## Stated goal
Search the records for "follow" and copy each line that holds it.
☆ ☆ ☆
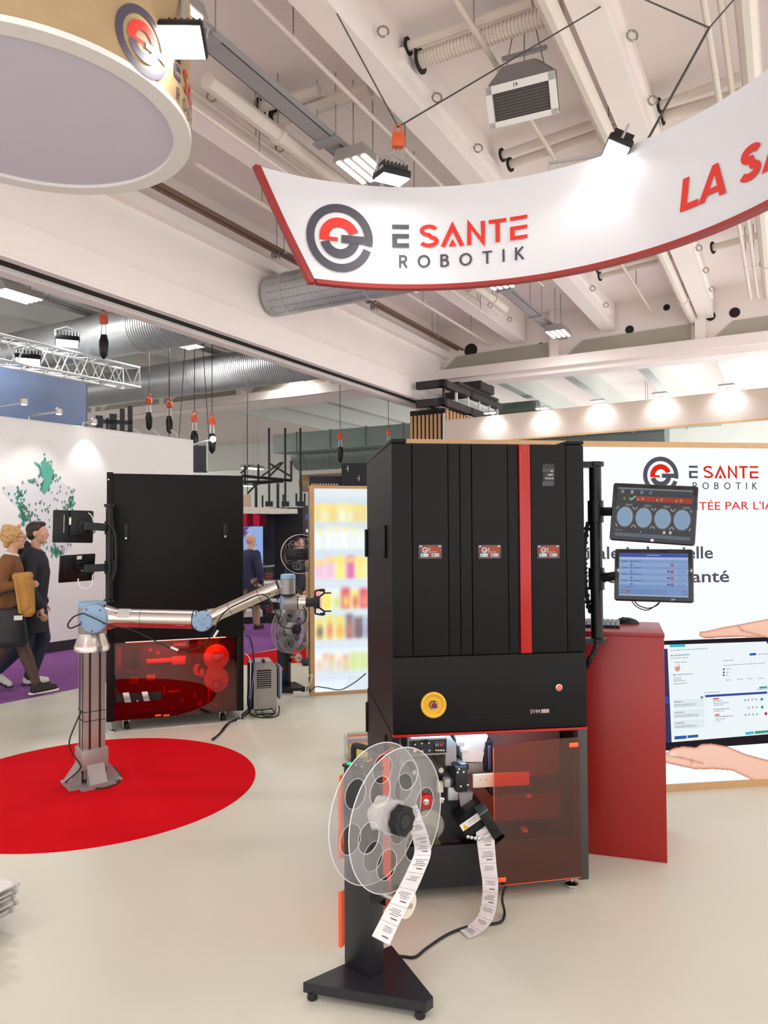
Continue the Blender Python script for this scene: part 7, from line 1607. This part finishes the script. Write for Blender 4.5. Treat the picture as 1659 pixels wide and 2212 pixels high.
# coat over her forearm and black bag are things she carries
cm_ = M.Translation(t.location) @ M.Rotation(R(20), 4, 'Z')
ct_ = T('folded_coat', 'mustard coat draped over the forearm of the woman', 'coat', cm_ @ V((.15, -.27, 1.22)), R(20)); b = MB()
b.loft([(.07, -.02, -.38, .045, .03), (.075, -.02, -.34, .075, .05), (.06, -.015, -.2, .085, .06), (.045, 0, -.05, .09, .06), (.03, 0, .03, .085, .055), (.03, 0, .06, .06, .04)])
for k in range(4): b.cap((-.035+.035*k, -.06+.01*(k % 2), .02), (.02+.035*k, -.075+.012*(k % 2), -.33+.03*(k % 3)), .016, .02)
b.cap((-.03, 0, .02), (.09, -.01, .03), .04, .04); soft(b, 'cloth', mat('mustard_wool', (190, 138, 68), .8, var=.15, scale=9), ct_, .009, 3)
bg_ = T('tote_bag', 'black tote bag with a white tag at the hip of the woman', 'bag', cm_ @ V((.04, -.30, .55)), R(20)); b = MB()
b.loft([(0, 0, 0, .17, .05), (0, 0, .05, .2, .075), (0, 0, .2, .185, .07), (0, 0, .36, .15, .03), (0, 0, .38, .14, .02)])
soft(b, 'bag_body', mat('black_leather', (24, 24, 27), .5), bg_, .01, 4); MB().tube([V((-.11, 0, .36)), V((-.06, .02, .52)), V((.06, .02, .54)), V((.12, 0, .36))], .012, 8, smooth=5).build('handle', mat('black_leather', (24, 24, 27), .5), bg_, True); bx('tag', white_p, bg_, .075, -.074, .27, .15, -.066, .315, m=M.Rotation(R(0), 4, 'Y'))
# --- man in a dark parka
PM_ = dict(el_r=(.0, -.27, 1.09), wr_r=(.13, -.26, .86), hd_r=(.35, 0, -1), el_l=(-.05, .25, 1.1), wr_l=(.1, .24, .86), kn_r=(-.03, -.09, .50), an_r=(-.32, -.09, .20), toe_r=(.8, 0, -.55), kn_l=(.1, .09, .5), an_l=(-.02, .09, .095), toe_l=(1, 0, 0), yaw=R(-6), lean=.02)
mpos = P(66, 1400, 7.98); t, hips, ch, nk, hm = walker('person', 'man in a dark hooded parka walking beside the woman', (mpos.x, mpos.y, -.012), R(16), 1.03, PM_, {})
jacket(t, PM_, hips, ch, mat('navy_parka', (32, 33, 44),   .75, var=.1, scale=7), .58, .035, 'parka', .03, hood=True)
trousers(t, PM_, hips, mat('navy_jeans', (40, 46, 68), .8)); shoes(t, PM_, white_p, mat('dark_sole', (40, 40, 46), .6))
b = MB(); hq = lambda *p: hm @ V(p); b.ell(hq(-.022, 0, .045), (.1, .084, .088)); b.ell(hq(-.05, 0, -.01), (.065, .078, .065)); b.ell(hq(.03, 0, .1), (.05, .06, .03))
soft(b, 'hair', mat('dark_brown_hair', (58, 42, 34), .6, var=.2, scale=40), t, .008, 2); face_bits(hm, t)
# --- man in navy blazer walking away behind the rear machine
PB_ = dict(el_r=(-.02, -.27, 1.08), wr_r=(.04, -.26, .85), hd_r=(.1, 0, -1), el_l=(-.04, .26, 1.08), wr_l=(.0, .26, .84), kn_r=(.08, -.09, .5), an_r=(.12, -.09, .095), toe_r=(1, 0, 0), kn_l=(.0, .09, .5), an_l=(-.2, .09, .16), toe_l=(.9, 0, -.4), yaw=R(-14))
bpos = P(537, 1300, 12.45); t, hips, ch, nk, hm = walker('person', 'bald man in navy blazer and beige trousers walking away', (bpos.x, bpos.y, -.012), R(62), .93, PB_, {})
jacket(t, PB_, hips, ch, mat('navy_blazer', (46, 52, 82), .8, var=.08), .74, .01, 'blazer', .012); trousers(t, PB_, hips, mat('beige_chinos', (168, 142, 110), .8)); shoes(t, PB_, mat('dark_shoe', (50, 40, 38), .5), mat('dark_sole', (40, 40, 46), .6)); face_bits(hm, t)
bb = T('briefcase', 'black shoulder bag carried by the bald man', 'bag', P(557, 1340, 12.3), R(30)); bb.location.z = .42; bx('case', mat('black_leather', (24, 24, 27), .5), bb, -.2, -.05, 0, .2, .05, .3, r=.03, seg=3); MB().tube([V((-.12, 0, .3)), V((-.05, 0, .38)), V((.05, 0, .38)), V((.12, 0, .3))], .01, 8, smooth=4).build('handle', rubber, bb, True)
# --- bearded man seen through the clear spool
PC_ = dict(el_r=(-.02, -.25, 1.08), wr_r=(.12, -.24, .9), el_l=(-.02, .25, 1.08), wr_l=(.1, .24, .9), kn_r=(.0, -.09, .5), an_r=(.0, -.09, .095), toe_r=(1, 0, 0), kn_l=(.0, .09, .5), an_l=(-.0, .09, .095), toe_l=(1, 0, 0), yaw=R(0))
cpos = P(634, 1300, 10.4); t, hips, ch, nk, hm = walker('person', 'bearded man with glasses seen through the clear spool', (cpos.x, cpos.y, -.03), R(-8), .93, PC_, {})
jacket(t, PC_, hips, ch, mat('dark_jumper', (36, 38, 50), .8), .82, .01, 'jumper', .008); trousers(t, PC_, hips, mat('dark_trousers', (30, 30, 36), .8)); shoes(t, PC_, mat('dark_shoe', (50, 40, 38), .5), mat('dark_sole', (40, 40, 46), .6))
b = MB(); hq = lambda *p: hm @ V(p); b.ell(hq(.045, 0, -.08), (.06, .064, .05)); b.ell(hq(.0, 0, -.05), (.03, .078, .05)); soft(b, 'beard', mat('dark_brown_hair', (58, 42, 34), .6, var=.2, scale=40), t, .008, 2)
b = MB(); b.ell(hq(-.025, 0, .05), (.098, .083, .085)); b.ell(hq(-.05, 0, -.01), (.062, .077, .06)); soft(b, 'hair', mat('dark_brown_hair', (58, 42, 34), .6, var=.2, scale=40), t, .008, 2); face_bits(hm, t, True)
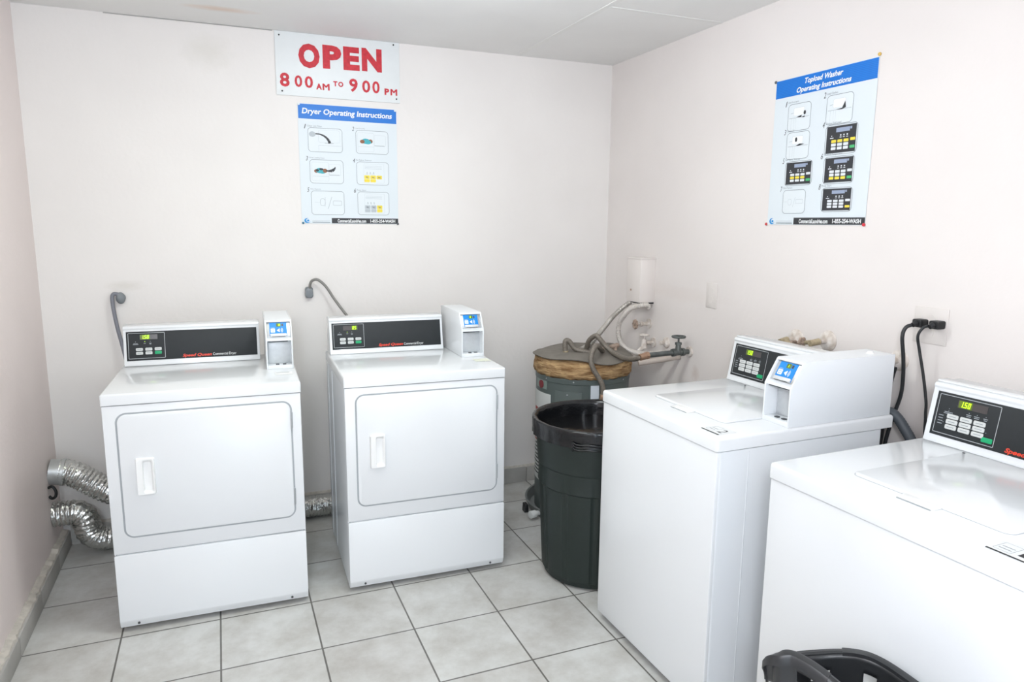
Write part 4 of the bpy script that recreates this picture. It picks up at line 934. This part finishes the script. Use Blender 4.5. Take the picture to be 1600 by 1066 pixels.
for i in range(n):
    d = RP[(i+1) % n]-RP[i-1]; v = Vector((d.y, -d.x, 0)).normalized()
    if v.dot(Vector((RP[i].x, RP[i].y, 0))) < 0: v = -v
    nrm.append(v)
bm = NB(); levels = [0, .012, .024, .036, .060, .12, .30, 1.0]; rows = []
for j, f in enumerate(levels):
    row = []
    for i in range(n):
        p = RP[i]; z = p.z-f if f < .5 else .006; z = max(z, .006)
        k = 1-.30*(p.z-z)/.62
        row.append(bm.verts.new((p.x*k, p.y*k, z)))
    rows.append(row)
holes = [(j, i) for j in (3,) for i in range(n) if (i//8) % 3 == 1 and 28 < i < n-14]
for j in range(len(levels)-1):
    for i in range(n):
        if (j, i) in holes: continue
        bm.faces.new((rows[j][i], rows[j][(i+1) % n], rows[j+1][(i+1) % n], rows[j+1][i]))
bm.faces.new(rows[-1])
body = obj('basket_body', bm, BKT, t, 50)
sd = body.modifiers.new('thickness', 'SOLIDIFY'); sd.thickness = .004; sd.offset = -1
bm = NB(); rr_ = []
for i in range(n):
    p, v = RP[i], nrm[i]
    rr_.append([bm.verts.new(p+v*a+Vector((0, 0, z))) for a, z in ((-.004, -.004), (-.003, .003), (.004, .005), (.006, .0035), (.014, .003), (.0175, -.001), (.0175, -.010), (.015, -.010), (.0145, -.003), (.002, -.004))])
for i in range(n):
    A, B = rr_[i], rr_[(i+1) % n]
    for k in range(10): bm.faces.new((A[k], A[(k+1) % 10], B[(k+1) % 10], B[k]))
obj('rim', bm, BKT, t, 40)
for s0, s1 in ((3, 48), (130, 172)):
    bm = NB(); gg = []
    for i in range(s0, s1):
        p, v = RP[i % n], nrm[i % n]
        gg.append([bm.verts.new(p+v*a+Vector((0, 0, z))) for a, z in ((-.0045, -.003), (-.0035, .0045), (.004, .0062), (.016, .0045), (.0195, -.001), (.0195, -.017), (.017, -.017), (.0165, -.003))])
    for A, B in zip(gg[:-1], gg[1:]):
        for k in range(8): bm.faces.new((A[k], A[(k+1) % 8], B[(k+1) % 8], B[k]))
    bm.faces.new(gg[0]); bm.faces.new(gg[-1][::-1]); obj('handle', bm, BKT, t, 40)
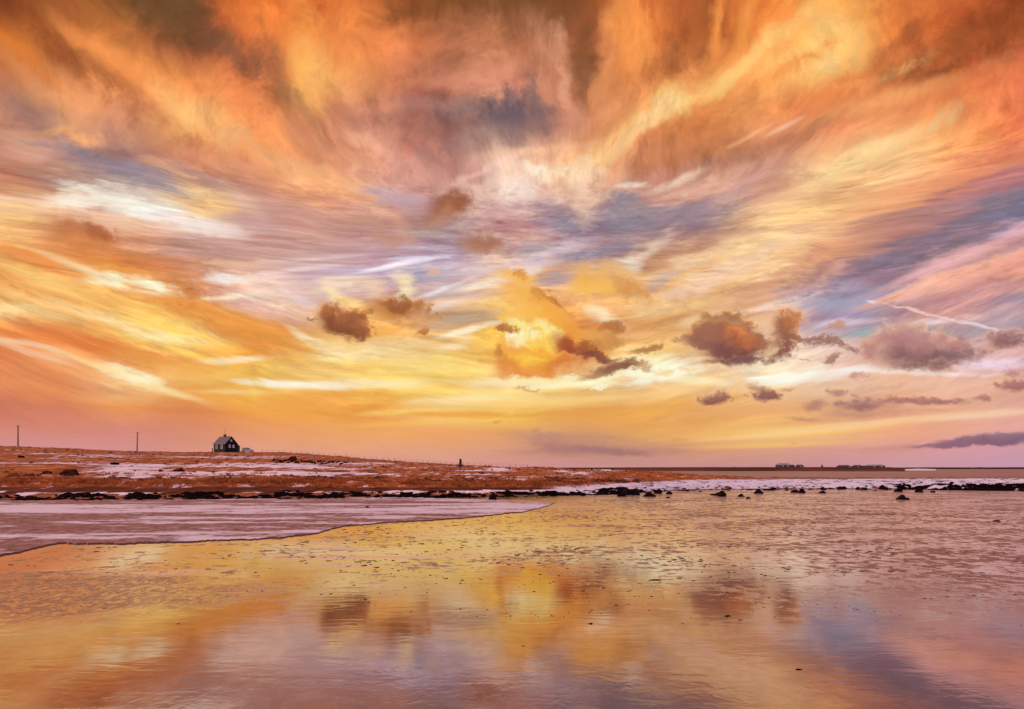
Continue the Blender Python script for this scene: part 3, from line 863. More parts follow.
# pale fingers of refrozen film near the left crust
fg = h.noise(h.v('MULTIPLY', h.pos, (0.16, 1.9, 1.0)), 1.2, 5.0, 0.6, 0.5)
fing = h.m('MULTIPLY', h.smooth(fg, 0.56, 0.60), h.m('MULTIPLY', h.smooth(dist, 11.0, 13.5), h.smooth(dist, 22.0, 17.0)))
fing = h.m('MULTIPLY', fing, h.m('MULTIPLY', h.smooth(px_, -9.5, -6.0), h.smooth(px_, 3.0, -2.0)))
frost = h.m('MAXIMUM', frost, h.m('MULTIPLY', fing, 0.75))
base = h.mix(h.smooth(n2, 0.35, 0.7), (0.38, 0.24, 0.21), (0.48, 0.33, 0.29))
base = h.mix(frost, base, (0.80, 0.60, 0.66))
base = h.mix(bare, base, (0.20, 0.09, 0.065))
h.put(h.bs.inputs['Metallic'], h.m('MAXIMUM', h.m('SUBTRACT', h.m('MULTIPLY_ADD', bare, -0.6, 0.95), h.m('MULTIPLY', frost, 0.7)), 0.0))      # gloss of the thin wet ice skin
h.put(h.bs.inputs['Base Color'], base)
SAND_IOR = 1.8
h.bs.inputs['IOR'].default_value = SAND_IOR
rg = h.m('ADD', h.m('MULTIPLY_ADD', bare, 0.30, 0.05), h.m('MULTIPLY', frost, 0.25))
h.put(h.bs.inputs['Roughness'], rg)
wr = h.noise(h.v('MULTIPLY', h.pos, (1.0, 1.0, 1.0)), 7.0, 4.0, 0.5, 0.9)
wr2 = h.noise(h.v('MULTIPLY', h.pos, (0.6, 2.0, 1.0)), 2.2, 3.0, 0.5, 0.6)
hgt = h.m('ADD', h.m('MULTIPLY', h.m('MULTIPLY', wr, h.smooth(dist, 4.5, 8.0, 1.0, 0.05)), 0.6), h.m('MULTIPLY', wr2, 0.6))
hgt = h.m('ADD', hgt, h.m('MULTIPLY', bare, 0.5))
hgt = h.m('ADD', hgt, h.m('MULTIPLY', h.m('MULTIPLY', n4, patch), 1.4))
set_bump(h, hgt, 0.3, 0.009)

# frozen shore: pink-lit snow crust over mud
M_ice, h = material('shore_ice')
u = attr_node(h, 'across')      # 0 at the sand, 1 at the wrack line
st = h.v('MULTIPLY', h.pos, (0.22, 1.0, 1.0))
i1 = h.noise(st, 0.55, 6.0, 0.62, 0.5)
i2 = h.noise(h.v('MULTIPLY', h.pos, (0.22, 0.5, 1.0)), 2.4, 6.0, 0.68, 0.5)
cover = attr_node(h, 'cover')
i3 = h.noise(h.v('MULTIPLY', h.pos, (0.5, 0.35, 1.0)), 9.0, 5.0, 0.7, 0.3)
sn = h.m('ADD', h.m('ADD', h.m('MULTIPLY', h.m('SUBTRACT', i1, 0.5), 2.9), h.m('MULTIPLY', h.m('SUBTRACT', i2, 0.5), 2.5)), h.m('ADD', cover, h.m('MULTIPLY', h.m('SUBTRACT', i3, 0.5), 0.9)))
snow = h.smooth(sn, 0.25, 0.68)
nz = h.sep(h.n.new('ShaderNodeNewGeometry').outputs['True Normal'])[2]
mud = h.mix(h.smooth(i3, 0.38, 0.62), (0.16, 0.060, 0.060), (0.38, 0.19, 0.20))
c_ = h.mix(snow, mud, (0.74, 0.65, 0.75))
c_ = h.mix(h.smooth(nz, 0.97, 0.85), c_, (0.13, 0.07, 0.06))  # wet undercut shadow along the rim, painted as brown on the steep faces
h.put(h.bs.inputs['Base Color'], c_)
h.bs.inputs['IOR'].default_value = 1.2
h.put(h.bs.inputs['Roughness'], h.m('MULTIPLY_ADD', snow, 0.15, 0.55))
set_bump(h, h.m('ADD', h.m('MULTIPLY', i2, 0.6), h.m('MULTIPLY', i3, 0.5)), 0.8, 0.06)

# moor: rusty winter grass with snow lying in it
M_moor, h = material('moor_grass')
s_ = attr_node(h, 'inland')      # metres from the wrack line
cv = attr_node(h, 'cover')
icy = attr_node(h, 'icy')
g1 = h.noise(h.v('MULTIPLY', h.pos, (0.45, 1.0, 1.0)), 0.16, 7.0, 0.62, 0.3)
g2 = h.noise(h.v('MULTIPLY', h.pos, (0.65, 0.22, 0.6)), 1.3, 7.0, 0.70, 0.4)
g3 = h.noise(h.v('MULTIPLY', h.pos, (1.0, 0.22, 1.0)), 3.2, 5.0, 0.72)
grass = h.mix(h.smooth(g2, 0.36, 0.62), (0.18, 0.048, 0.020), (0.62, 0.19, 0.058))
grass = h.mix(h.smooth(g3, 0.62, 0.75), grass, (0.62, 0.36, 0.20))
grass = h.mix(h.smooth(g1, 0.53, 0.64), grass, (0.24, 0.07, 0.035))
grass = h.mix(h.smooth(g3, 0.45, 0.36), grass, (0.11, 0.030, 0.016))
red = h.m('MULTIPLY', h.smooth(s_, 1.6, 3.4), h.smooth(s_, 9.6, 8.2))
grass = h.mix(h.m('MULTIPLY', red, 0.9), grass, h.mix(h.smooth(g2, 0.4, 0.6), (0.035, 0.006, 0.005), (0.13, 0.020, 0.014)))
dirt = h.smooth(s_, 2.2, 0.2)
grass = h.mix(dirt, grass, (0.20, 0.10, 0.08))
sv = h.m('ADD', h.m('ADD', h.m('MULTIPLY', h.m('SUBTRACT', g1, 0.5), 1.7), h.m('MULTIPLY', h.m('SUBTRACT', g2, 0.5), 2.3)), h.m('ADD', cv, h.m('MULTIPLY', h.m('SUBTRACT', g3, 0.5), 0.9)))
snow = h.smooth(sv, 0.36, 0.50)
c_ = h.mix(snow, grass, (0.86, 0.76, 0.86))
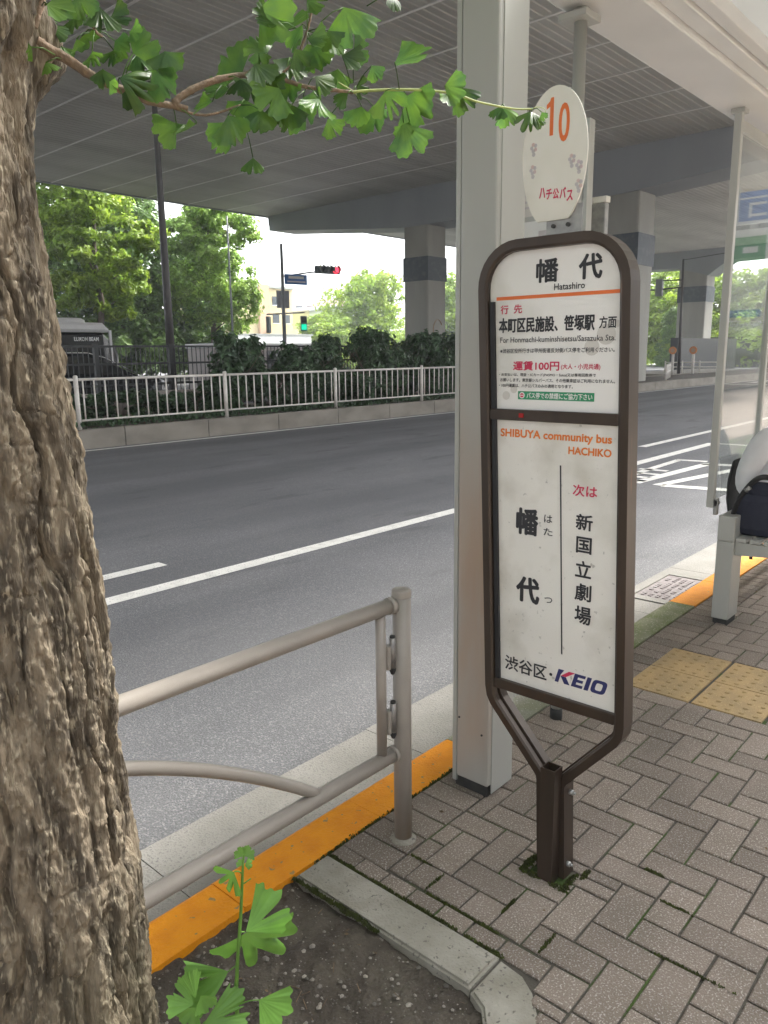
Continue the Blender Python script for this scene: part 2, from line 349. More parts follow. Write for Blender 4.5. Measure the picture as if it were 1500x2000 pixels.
☆ ☆ ☆
## Expected output
Continue the Blender Python script for this scene: part 3, from line 863. More parts follow.
Continue the Blender Python script for this scene: part 2, from line 349. More parts follow. Write for Blender 4.5. Measure the picture as if it were 1500x2000 pixels.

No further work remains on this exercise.